• TO BE DONE:
What is the number of lines in these entries that contain "picture"? State it alone.
=-=-=-=-=
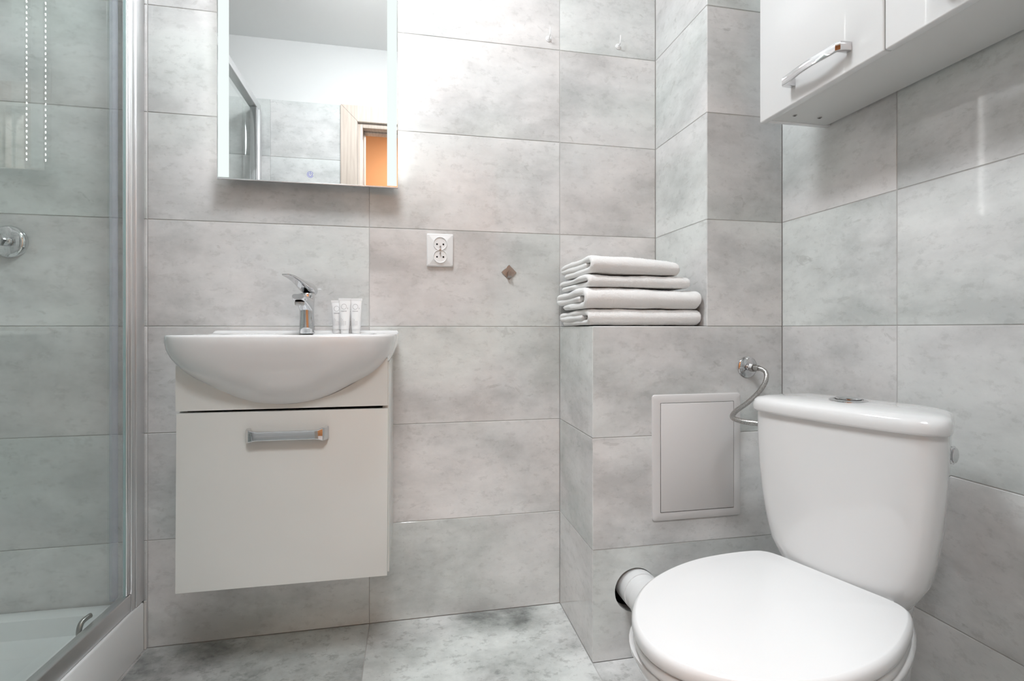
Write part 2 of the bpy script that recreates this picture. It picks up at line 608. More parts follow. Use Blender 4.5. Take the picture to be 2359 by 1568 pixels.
finish('casing', casing([(DX0 - co, DZ + co), (DX0 - ci, DZ + ci), (DX1 + ci, DZ + ci), (DX1 + co, DZ + co)]), M['oak'], door)
for x0, x1 in ((DX0 - 0.0115, DX0 + 0.014), (DX1 - 0.014, DX1 + 0.0115)):
    box('jamb', x0, x1, YB - 0.10, YB - 0.001, 0, DZ + 0.011, M['oak'], door, 0.002)
box('jamb', DX0 + 0.0141, DX1 - 0.0141, YB - 0.10, YB - 0.001, DZ - 0.014, DZ + 0.011, M['oak'], door, 0.002)
for x0, x1 in ((DX0 + 0.0142, DX0 + 0.022), (DX1 - 0.022, DX1 - 0.0142)):
    box('stop_bead', x0, x1, YB - 0.10, YB - 0.05, 0, DZ - 0.023, M['oak'], door, 0.002)
box('stop_bead', DX0 + 0.0142, DX1 - 0.0142, YB - 0.10, YB - 0.05, DZ - 0.022, DZ - 0.0142, M['oak'], door, 0.002)

# ------------------------------------------------------------------ ceiling lamps
def ceiling_lamp(name, label, x, y, r, drop, glow):
    t = thing(name, label, 'lamp', (x, y, ZC))
    bm = bmesh.new()
    lathe(bm, [(0.001, -0.0005), (r + 0.01, -0.0005), (r + 0.012, -0.006), (r + 0.01, -0.0115), (r, -0.012)], 48)
    finish('lamp_base', bm, M['plastic'], t)
    bm = bmesh.new()
    prof = [(r * math.cos(R(a)) + 0.0005, -0.0125 - drop * math.sin(R(a))) for a in (0, 25, 50, 75, 90)]
    lathe(bm, prof, 24)
    finish('diffuser', bm, emit('lamp_diffuser', (0.925, 0.968, 1.0), glow), t)
    return t
ceiling_lamp('ceiling_lamp', 'round white flush lamp on the bathroom ceiling', -0.62, -0.66, 0.2, 0.085, CEIL_LAMP_RADIANCE)
ceiling_lamp('ceiling_lamp', 'round white flush lamp on the orange hall ceiling', -0.38, -1.95, 0.32, 0.05, HALL_LAMP_RADIANCE)

# ------------------------------------------------------------------ lit mirror
def make_mirror():
    x0, x1, z0, z1, yf = -1.007, -0.5145, 1.314, 2.02, -0.045
    t = thing('lit_mirror', 'rectangular wall mirror with frosted light bands down both sides', 'mirror', ((x0 + x1) / 2, 0, z0))
    w, h = x1 - x0, z1 - z0
    bm = bmesh.new()
    add_box(bm, -w / 2, w / 2, yf, yf + 0.004, 0, h, 0.0006, 1)
    finish('mirror_glass', bm, M['mirror'], t)
    box('back_box', -w / 2 + 0.012, w / 2 - 0.012, yf + 0.0041, -0.001, 0.02, h - 0.02, M['plastic'], t, 0.002)
    box('edge_trim', -w / 2, w / 2, yf - 0.0004, yf + 0.006, -0.0025, -0.0001, M['alu'], t)
    for s in (-1, 1):
        xa, xb = sorted((s * (w / 2 - 0.003), s * (w / 2 - 0.031)))
        box('light_band', xa, xb, yf - 0.0006, yf - 0.0001, 0.003, h - 0.003, M['band'], t)
        # LED tape on the side of the back box
        bm = bmesh.new()
        n = 44
        for i in range(n):
            z = 0.03 + (h - 0.06) * i / (n - 1)
            xs = s * (w / 2 - 0.012)
            add_box(bm, min(xs, xs + s * 0.0022), max(xs, xs + s * 0.0022), -0.028, -0.023, z - 0.0025, z + 0.0025)
        o = finish('led_strip', bm, M['led'], t, smooth=0)
        o['kind'] = 'stuff'
    # touch icon: broken ring, inner stroke
    bm = bmesh.new()
    def arc(r0, r1, a0, a1, n=28):
        for i in range(n):
            a, b = R(a0 + (a1 - a0) * i / n), R(a0 + (a1 - a0) * (i + 1) / n)
            vs_ = [bm.verts.new((r * math.cos(q), yf - 0.0004, 0.023 + r * math.sin(q))) for r, q in ((r0, a), (r1, a), (r1, b), (r0, b))]
            bm.faces.new(vs_)
    arc(0.0080, 0.0092, 20, 340)
    arc(0.0045, 0.0063, 125, 415)
    bmesh.ops.remove_doubles(bm, verts=bm.verts, dist=1e-5)
    add_box(bm, -0.0009, 0.0009, yf - 0.0005, yf - 0.0002, 0.0225, 0.031)
    finish('touch_icon', bm, M['icon'], t, smooth=0)
    return t
make_mirror()

# ------------------------------------------------------------------ vanity cabinet
VX0, VX1, VY, VZ0 = -0.992, -0.532, -0.337, 0.298
def basin_curve(x):
    """height at which the basin's underside meets the cabinet front"""
    return 0.719 + 0.106 * (abs(x) / 0.23) ** 2.05
def make_handle_x(name, half, parent, loc, mat, hmid=0.021, hend=0.030, out=0.024):
    """bow pull running along x, standing off towards -y"""
    bm = bmesh.new()
    st = [(-half, 0.0, hend, 0.010), (-half + 0.002, -out * 0.55, hend, 0.009), (-half + 0.008, -out * 0.92, hend * 0.97, 0.008), (-half + 0.016, -out, hmid * 1.08, 0.006),
          (-half + 0.024, -out, hmid, 0.006)]
    st = st + [(-x, y, a, b) for x, y, a, b in reversed(st)]
    rings = []
    for i, (x, y, hh, tt) in enumerate(st):
        p0, p1 = st[max(i - 1, 0)], st[min(i + 1, len(st) - 1)]
        tx, ty = p1[0] - p0[0], p1[1] - p0[1]
        l = math.hypot(tx, ty)
        nx, ny = -ty / l, tx / l
        rings.append([(x + nx * v, y + ny * v, u) for u, v in rrect(hh, tt, 0.0025, 3)])
    loft(bm, rings)
    return finish(name, bm, mat, parent, loc=loc)
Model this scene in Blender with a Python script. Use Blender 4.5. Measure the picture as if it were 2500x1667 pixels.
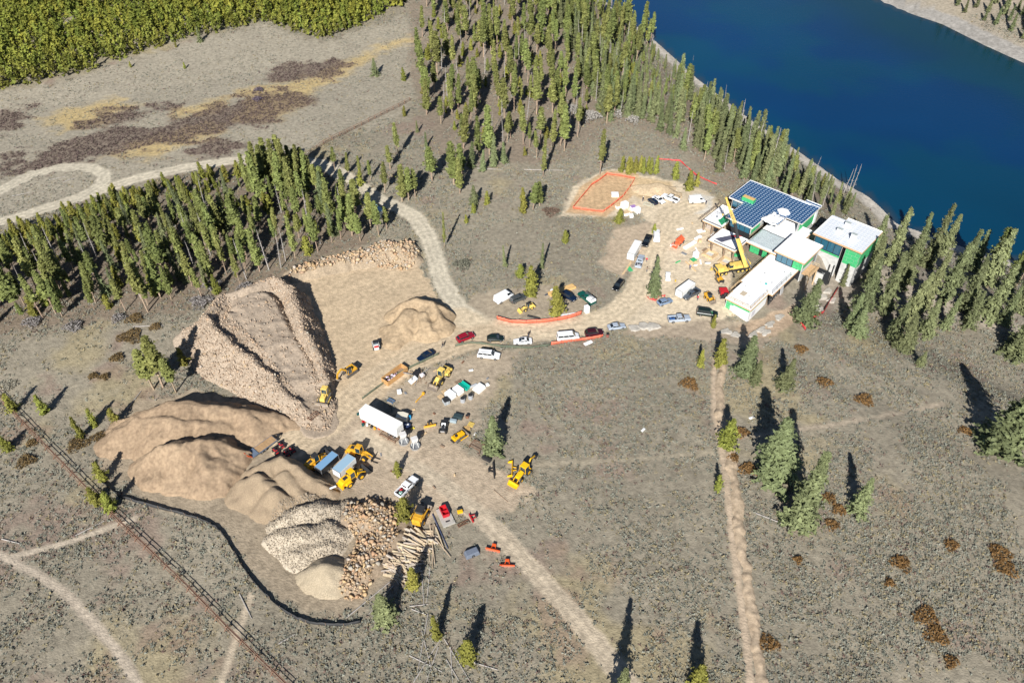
import bpy, bmesh, math, random
import numpy as np
from mathutils import Vector, Matrix, Euler

# ------------------------------------------------------------------ camera, sky, sun, exposure
sc = bpy.context.scene
for o in list(bpy.data.objects): bpy.data.objects.remove(o)
COL = sc.collection
CAM_H, CAM_PITCH, CAM_F = 136.0, 42.5, 1944.0          # metres, degrees below level, focal length in px of a 2500 px wide frame
cam_d = bpy.data.cameras.new('camera'); cam_d.sensor_width = 36.0; cam_d.lens = 36.0 * CAM_F / 2500.0
cam_d.clip_start = 1.0; cam_d.clip_end = 9000.0
cam = bpy.data.objects.new('camera', cam_d); COL.objects.link(cam)
cam.location = (0, 0, CAM_H); cam.rotation_euler = (math.radians(90 - CAM_PITCH), 0, 0)
sc.camera = cam
SUN_AZ, SUN_EL = 12.0, 34.5                             # shadows fall 12 degrees right of straight ahead
world = bpy.data.worlds.new('World'); sc.world = world; world.use_nodes = True
wn = world.node_tree.nodes; wl = world.node_tree.links
sky = wn.new('ShaderNodeTexSky'); sky.sky_type = 'NISHITA'; sky.sun_disc = False
sky.sun_elevation = math.radians(SUN_EL); sky.sun_rotation = math.radians(180 + SUN_AZ); sky.altitude = 2700
wn['Background'].inputs['Strength'].default_value = 0.055
wl.new(sky.outputs[0], wn['Background'].inputs['Color'])
sun_d = bpy.data.lights.new('sun', 'SUN'); sun_d.energy = 5.0; sun_d.angle = math.radians(0.53); sun_d.color = (1.0, 0.965, 0.91)
sun = bpy.data.objects.new('sun', sun_d); COL.objects.link(sun); sun.location = (-60, -100, 200)
_a, _e = math.radians(SUN_AZ), math.radians(SUN_EL)
sun.rotation_euler = Vector((math.sin(_a)*math.cos(_e), math.cos(_a)*math.cos(_e), -math.sin(_e))).to_track_quat('-Z', 'Y').to_euler()
vs = sc.view_settings; vs.view_transform = 'Standard'; vs.look = 'None'; vs.gamma = 1.0; vs.use_curve_mapping = False; vs.exposure = 0.5
sc.render.engine = 'CYCLES'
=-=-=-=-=
• RESPONSE TO THIS EXERCISE:
2